The most interesting bit to me came at the very end, when you finally get to see the eclipse. I had chosen ‘astronomer’ so I got to see neat astronomer-themed aspects to the eclipse that I could write about. But at the same time… well, spoilers:
At the same moment that I saw Cool Eclipse Features (which are, indeed, cool! I’ve seen them!), you turn around to look at your companions, and they’re all floating in the air surrounded by blue sparkles! And you’re not! Everyone else was there to commune with a god, and here they are, doing that! And that’s a fascinating worldbuilding feature: the game has given everyone several conversations where they express their general faith or lack thereof in the gods, and some people have more and some less. But here’s tangible proof of the god’s existence! And then for some reason… that’s not interesting to you? You only care about the eclipse? If the existence of gods is supposed to be an open question, why is this tangible proof not interesting to this supposed scientist? And afterwards you just have your ‘that’s so interesting!’ conversations with people like normal about this Encounter With A God that everyone treats as kind of blasé.
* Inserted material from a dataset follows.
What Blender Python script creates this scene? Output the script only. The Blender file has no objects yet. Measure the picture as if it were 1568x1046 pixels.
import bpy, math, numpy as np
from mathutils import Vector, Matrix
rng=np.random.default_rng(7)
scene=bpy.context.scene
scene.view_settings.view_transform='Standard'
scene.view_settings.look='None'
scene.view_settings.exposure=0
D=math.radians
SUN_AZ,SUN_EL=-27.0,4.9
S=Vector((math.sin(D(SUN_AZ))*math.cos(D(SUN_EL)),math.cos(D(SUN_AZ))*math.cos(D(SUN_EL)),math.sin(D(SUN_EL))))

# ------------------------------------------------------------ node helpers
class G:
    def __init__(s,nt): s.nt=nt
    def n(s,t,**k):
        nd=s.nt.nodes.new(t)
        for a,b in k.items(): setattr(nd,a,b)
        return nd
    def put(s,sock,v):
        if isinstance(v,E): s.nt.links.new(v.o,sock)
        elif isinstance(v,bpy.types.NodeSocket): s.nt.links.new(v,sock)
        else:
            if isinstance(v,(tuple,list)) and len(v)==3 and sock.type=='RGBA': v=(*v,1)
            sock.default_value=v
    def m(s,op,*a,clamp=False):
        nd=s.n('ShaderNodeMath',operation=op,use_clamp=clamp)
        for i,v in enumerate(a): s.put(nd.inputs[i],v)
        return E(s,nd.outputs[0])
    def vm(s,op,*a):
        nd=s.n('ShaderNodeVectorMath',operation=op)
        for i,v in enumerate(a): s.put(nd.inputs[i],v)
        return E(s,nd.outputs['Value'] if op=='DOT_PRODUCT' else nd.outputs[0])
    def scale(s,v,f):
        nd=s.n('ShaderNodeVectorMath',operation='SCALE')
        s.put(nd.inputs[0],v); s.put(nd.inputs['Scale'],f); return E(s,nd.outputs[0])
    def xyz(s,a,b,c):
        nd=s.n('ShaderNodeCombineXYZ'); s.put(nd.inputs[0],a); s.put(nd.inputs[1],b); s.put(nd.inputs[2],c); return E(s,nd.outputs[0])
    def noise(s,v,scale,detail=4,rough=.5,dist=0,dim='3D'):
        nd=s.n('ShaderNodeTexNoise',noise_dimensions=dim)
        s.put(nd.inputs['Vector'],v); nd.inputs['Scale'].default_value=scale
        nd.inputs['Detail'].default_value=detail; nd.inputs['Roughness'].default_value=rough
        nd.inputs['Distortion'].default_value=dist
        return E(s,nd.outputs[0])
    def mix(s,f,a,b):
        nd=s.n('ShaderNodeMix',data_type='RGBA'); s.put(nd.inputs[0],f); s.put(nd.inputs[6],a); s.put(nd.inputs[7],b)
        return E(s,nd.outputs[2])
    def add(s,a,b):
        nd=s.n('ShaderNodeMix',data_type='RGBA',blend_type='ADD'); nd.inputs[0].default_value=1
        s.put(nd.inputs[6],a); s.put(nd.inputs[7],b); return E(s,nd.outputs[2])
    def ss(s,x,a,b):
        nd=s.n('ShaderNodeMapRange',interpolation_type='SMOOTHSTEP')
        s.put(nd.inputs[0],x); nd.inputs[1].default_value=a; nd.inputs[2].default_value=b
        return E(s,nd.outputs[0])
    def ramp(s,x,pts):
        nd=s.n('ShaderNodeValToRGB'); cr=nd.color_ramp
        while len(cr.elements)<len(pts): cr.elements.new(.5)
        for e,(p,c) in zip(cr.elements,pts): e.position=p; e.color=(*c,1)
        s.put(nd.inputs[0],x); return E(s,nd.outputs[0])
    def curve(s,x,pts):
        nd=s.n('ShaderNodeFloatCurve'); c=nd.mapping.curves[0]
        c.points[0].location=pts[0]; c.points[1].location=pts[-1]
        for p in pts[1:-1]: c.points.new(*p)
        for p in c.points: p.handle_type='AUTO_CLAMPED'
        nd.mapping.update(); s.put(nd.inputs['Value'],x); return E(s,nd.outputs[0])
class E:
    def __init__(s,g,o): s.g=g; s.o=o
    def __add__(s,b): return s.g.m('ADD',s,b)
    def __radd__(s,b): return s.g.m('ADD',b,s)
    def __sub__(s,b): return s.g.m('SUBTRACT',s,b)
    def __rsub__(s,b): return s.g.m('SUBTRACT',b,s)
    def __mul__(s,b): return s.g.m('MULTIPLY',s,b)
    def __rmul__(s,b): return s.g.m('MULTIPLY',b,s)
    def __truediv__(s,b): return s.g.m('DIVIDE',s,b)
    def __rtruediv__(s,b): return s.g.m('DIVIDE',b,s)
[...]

I’m probably damning this game with faint praise too much. It was a solid little game; it knew what it wanted to be, and was that thing. The mix of science and religion was a nice touch, even though it didn’t run with that theme very much. And, you know, budding relationships are fun to think about, and are kind of touching.
Also, the game is not actually downloadable, which is a bit obnoxious, but OK.
Did the author have anything to say? I’m going to go with ‘mostly no’, I think. Any place they could have said something personal was instead just left blank or generic, whether it was the junction of science and gods, or ‘how relationships form’.
Did I have anything to do? Explore a bit, and be reminded of how cool eclipses are in real life.